Part II

You will find that very soon, your dog will become accustomed to looking at you when he sits to heel, because he will associate it with being praised and given a treat. As with all training techniques, you should gradually replace the treat with praise, just giving him a treat from time to time to maintain his interest. Remember to release your dog when you don’t need his focus or are not giving your dog your undivided attention, otherwise he will quickly lose interest. You need to continually reinforce and reward this behaviour to maintain it.

As soon as you and your dog are working well with this exercise in a quiet location, you can begin to add other distractions, increasing these gradually to allow your dog time to adjust. Remember to praise him when he gets it right, then give the release command and play with your dog – he must be told when he has done well, and training sessions should be happy, pleasurable times for both of you.

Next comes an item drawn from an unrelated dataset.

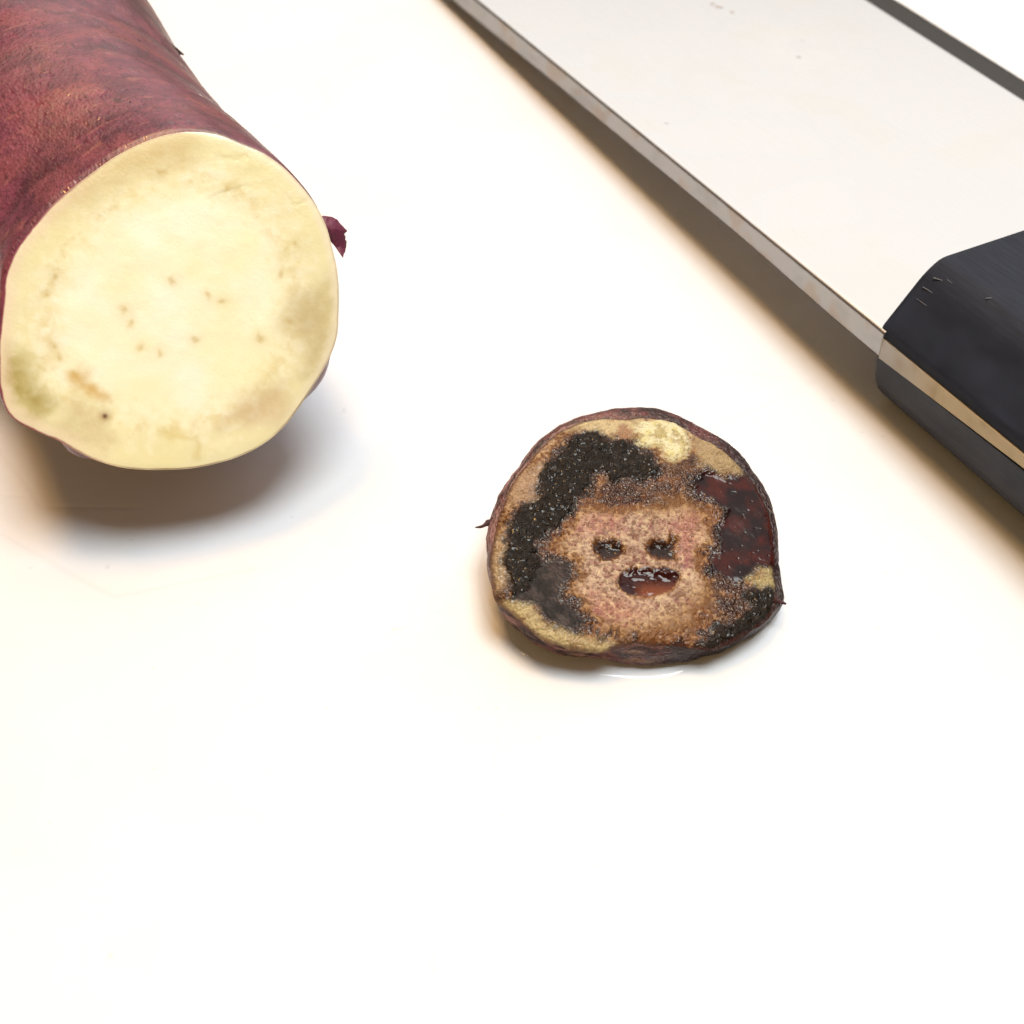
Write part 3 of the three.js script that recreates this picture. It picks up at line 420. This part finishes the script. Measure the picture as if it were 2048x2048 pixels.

When you feel that your dog has fully grasped this concept, you should extend the principle to heeling and other obedience training. Use the same technique as above to gradually teach your dog that is advantageous to watch you, to focus his attention on you for your next command, during all obedience training. The primary principle to this is to build his attention span by tiny increments and praise him when he has done well. Don’t get frustrated or cross with your dog if he loses attention quickly at first. This will decrease his ability to learn – you must simply praise him when he gets it right and make sure, at the beginning, that the treat you choose is his absolute favourite.

Lots of praise, lots of fun and and lots of patience are the three things that will gradually build attention span and therefore obedience in any dog.